Our cultural myths (stories) throughout time and place are symbolic maps of the world and the cosmos. We use them to craft an image of our place in the context of this larger environmental womb of nature – as a way to reflect our understanding of this “almighty” womb of nature we’re in – that forms us of the dust of the Earth – that gave birth to all things – that nourishes and feeds us and will yield its strength if we cultivate fruitful outcomes, which are rendered through specific nourishing and protective actions along with a certain level of sacrifice and so on over time. This nature, to which we must sacrifice to in order to cultivate a more abundant life speaks of itself in and through the way objects relate to each other. These cultural myths we have formed over the years have embedded within them things like our objective need for a relationship with each other and our world because of how we have been defined (created) by this thing – this greater being; nature.
The fact that we need to tend this garden of living fire with enough intentional cultivation to sustain our collective body, our species, or there will be consequences is conveyed through the process. Our origins, and a projection of our destiny based on how we negotiate in the context of this relationship economy is also conveyed through the process. These subjective words we stitch together as symbolic maps of the territory are not mere descriptions of process alone, they also convey meaningful concepts. We make symbolic tokens that can stand for the territory we are in – this economy of “being”. These maps are how we negotiate our relationship with self other and the world whether we couch it in terms of governments and constitutions and laws, or in the form of mythic stories.
Along with being defined by nature, our maps can also define how we experience “being”. The same way nature creates by way of object within certain boundaries, we can create by way of subject. While I would agree the map is not the territory, and that the claims of literal truth made by certain religions could be argued as objectively untrue or unprovable, we simply cannot know from our perspective, which is why these things are the domain of faith, at the same time, money is not money unless we agree it is money. We shape our experience in objectively true ways through concepts – through meaning. Meanings themselves can take on the form of objects in relation to one another and create a nested architecture of meaning.
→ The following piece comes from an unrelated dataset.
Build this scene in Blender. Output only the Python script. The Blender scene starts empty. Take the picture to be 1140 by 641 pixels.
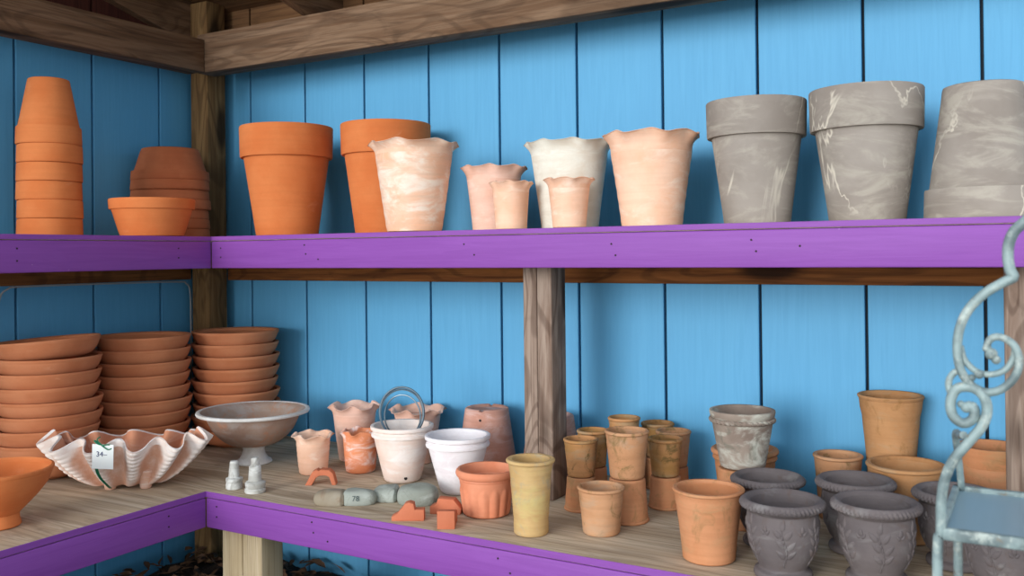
import bpy, bmesh, math, random
from mathutils import Vector, Matrix
random.seed(4)
PI = math.pi
C = bpy.context.scene.collection
sc = bpy.context.scene

def srgb(r, g, b):
    f = lambda c: c/255/12.92 if c/255 <= .04045 else ((c/255+.055)/1.055)**2.4
    return (f(r), f(g), f(b), 1)

# ------------------------------------------------------------------ materials
class NT:
    def __init__(s, name, rough=.85):
        s.m = bpy.data.materials.new(name); s.m.use_nodes = True
        s.t = s.m.node_tree; s.b = s.t.nodes['Principled BSDF']
        s.b.inputs['Roughness'].default_value = rough
    def n(s, kind, **kw):
        o = s.t.nodes.new(kind)
        for k, v in kw.items():
            if k in o.inputs: o.inputs[k].default_value = v
            else: setattr(o, k, v)
        return o
    def l(s, a, b): s.t.links.new(a, b)
    def coords(s, scale=(1, 1, 1), rand=True):
        tc = s.n('ShaderNodeTexCoord'); mp = s.n('ShaderNodeMapping')
        mp.inputs['Scale'].default_value = scale
        s.l(tc.outputs['Object'], mp.inputs['Vector'])
        if rand:
            oi = s.n('ShaderNodeObjectInfo'); mu = s.n('ShaderNodeMath', operation='MULTIPLY')
            mu.inputs[1].default_value = 37.0
            s.l(oi.outputs['Random'], mu.inputs[0]); s.l(mu.outputs[0], mp.inputs['Location'])
        return mp.outputs[0]
    def noise(s, vec, scale, detail=4, rough=.55, dist=0):
        o = s.n('ShaderNodeTexNoise'); o.inputs['Scale'].default_value = scale
        o.inputs['Detail'].default_value = detail; o.inputs['Roughness'].default_value = rough
        o.inputs['Distortion'].default_value = dist
        s.l(vec, o.inputs['Vector']); return o.outputs['Fac']
    def ramp(s, fac, a, b, smooth=True):
        o = s.n('ShaderNodeMapRange'); o.inputs['From Min'].default_value = a; o.inputs['From Max'].default_value = b
        if smooth: o.interpolation_type = 'SMOOTHSTEP'
        s.l(fac, o.inputs['Value']); return o.outputs['Result']
    def mul(s, a, k):
        o = s.n('ShaderNodeMath', operation='MULTIPLY'); s.l(a, o.inputs[0])
        if isinstance(k, (int, float)): o.inputs[1].default_value = k
        else: s.l(k, o.inputs[1])
        return o.outputs[0]
    def mix(s, fac, a, b):
        o = s.n('ShaderNodeMix', data_type='RGBA')
        if isinstance(fac, (int, float)): o.inputs[0].default_value = fac
        else: s.l(fac, o.inputs[0])
        for v, i in ((a, 6), (b, 7)):
            if isinstance(v, tuple): o.inputs[i].default_value = v
            else: s.l(v, o.inputs[i])
        return o.outputs[2]
    def bump(s, h, strength=.3, dist=.003):
        o = s.n('ShaderNodeBump'); o.inputs['Strength'].default_value = strength
        o.inputs['Distance'].default_value = dist
        s.l(h, o.inputs['Height']); s.l(o.outputs[0], s.b.inputs['Normal'])
    def done(s, col):
        if isinstance(col, tuple): s.b.inputs['Base Color'].default_value = col
        else: s.l(col, s.b.inputs['Base Color'])
        return s.m

def clay(name, base, second, pale=None, amt=0., bands=.25, dirt=None, damt=0., bump=.25, lo=.5, spec=.25):
    t = NT(name, .9); t.b.inputs['Specular IOR Level'].default_value = spec
    v = t.coords()
    col = t.mix(t.ramp(t.noise(v, 9, 5), .35, .68), base, second)
    vb = t.coords((3, 3, 55))
    bnd = t.ramp(t.noise(vb, 1.6, 3), .4, .65)
    dk = tuple(c*.72 for c in second[:3]) + (1,)
    col = t.mix(t.mul(bnd, bands), col, dk)
    if pale:
        vp = t.coords((1, 1, 2.2))
        m = t.ramp(t.noise(vp, 11, 6, .62, .6), lo, lo+.2)
        col = t.mix(t.mul(m, amt), col, pale)
    if dirt:
        m = t.ramp(t.noise(t.coords((1.3, 1.3, 1)), 17, 6, .7, 1.), .52, .68)
        col = t.mix(t.mul(m, damt), col, dirt)
    fine = t.noise(v, 160, 3)
    col = t.mix(t.mul(fine, .18), col, tuple(c*.6 for c in base[:3])+(1,))
    ad = t.n('ShaderNodeMath', operation='ADD'); t.l(t.mul(t.noise(vb, 2.2, 2), .8), ad.inputs[0]); t.l(t.mul(fine, .5), ad.inputs[1])
    t.bump(ad.outputs[0], bump, .0015)
    return t.done(col)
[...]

The same way each language has it’s own word for stone, yet there is only one objective stone to which all these various concepts point, each mythos subject attempts to encapsulate the properties of nature in abstract terms. Each has a a unique map that conceptualized the same source – nature, which is both object and subject.
To suggest that anything not tied to a description of process, which is the domain of science, is valueless and incoherent misses the point as much as claiming subjective truths are objectively true. We can get lost in our maps by mistaking them for objects, but we can also get lost in process by mistaking that for subject, when it is the inseparable relationship between the two that defines what we experience as “being”. We can be the authors of our own poverty, or cultivators of our grandest success depending on how we relate to each other – how we participate in subject making process.
We generate meaning by the way we relate to each other. We also have the opportunity to generate more abundant meaning by how coherently we relate – how much we nourish and protect each other and the common body of life we depend on to sustain us as a single meaningful coherent whole in service of a greater whole. This nested architecture of meaning conveyed through the process of nature is a meaningful guide to a meaningful life if we have the ears to hear the message. Whether we understand it or not, the meaning is clearly conveyed: that objects in relationship with each other over time is the essence of how we experience every story, including our own.